Sunday, 6 February 2011

The danger of the EU hedge fund directive, is to enervate the hedge fund market itself.

The danger of regulation is that it can destroy the very market it is trying to regulate. Please indulge me in using a hypothetical. Imagine that you are a regulator who wishes to regulate haulage companies for the emissions of their vehicles. You use scientific data on pollution to construct an ideal quanta requirement. You then pass regulation to deal with this. You are not too bothered, sadly, that there will be some haulage companies that will go bust as they will not be able to afford the appropriate vehicles. What you are further, and in some ways more worryingly, blind to is that haulage companies have a specific range of vehicles for the needs of their customers. Further that maintenance of a specific range is directly related to their profitability, growth, and to meet rising costs such as fuel. This is only discovered years later, when it is only shown that unemployment (a more interesting thing for politicians to throw around) in the haulage industry is serious.

Now have a look at the arbitrary way the capital adequacy requirements in the hedge funds directive were formed. The very notion of regulation here is designed to militate against the products themselves. The difference between the hypothetical, above, and the hedge-fund market makes an even stronger case for non-regulation. This is that the hedge-fund market is itself a risk based market, thus profitability is entirely based on the allocation of risks itself. This must depend, as my hypothetical suggests, on the knowledge of the market agent, who is best able to assess it.
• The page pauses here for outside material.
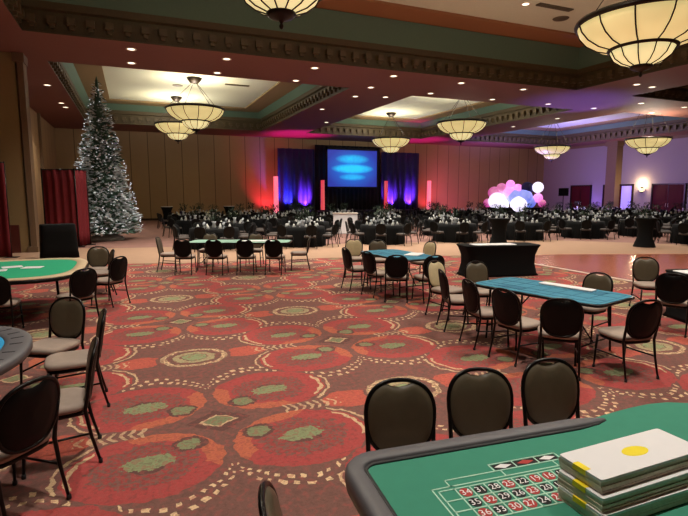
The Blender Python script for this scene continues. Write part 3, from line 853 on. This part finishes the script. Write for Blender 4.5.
for k in range(6):
    for j in range(12):
        X = 2.75+3.3*j+(1.3 if k % 2 else 0); Y = 19.0+3.05*k-.115*(X-2.75)
        c = Vector((X, Y)).dot(fwv); lx = Vector((X, Y)).dot(rtv)/c*500+344
        if lx > 708 or X > 37.4 or Y > 35.3: continue
        if (X-27.3)**2+(Y-30.9)**2 < 8 or (X-9.9)**2+(Y-23.4)**2 < 3.2 or (X-31)**2+(Y-29.6)**2 < 3: continue
        tabs.append([c, X, Y, k])
for X, Y in ((21.2, 13.2), (24.6, 12.6)): tabs.append([Vector((X, Y)).dot(fwv), X, Y, 6])
rown = ['nearest', 'second', 'third', 'fourth', 'fifth', 'farthest', 'dance floor']
seen = {}
for tb in tabs:
    seen[tb[3]] = seen.get(tb[3], 0)+1; tb.append(seen[tb[3]])
tabs.sort()
far_chairs, far_napkins, nch, nnp = MB(), MB(), 0, 0
def bake(dst, src, X, Y, z, r):       # adds a turned copy of a mesh to the mass of the farthest seats
    me = src.data; M = Matrix.Translation((X, Y, z)) @ Matrix.Rotation(r, 4, 'Z'); b0 = len(dst.v)
    dst.v += [tuple(M @ v.co) for v in me.vertices]
    for p in me.polygons: dst.f.append([b0+i for i in p.vertices]); dst.mi.append(p.material_index); dst.sm.append(p.use_smooth)
for (c, X, Y, k, n) in tabs:
    where = '%s round table from the tree in the %s row' % (ORD[n-1], rown[k])
    place('table', (X, Y, .0045), random.uniform(0, .4), 'black-clothed round table, %s from the tree in the %s row' % (ORD[n-1], rown[k]), 'table', 'round tables under black cloths')
    a0 = random.uniform(0, PI/4)
    for q_ in range(8):
        a = a0+2*PI*q_/8+random.uniform(-.05, .05)
        dx, dy = cos(a), sin(a); r = math.atan2(-dy, -dx)-PI/2+random.uniform(-.12, .12)
        if nch < 266: nch += 1; place('chair', (X+1.21*dx, Y+1.21*dy, .0045), r, 'black chair at the '+where, 'chair', 'chairs at the '+where)
        else: bake(far_chairs, fc, X+1.21*dx, Y+1.21*dy, .0045, r)
        if nnp < 290: nnp += 1; place('napkin', (X+.62*dx, Y+.62*dy, .757), 0, 'white napkin on the '+where, 'napkin', 'napkins on the '+where)
        else: bake(far_napkins, nko, X+.62*dx, Y+.62*dy, .757, 0)
        if q_ % 2 == 0:
            place('glass', (X+.5*cos(a+.35), Y+.5*sin(a+.35), .757), 0, 'wine glass on the '+where, 'glass', 'glasses on the '+where)
    place('center', (X, Y, .757), random.uniform(0, 6), 'leafy centerpiece on the '+where, 'centerpiece', 'centerpieces on the black round tables')
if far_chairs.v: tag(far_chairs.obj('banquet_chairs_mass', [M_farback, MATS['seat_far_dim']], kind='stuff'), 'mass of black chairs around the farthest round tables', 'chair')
if far_napkins.v: tag(far_napkins.obj('napkins_mass', M_napkin, kind='stuff'), 'white napkins on the farthest round tables', 'napkin')
print('TABLES', len(tabs))

# white fronted desk near the stage aisle
t = thing('control_desk', 'white fronted desk among the black tables before the screen', 'desk', (9.9, 23.4, .0045), rad(-20))
q = MB(); q.box((0, 0, .52), (1.2, .5, 1.0)); q.obj('cabinet', M_white, t)
q = MB(); q.box((0, 0, 1.035), (1.28, .58, .035)); q.obj('worktop', M_trimw, t)
q = MB(); q.box((0, 0, .01), (1.1, .42, .02)); q.obj('plinth', M_frame, t)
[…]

Thus to regulate a base line of capital adequacy does not, in itself, obviate risk as the real risk is the choice of investment, not the absence of collateral. The regulation of the collateral may only slow down transactions, thus increasing their costs, but will not eviscerate risk itself. Further, these requirements may make transactions costs so high that viable investing may no longer be on the cards. This may harm certain sectors of the economy who depend on high risk investment, and play an important role in the economy such as the provision of infrastructure. Further this regulation may not be a solution. For some it was only the off-shore banks that were largely unregulated that kept better capital adequacy requirements. Perhaps it is time to reiterate that old adage that the market knows best.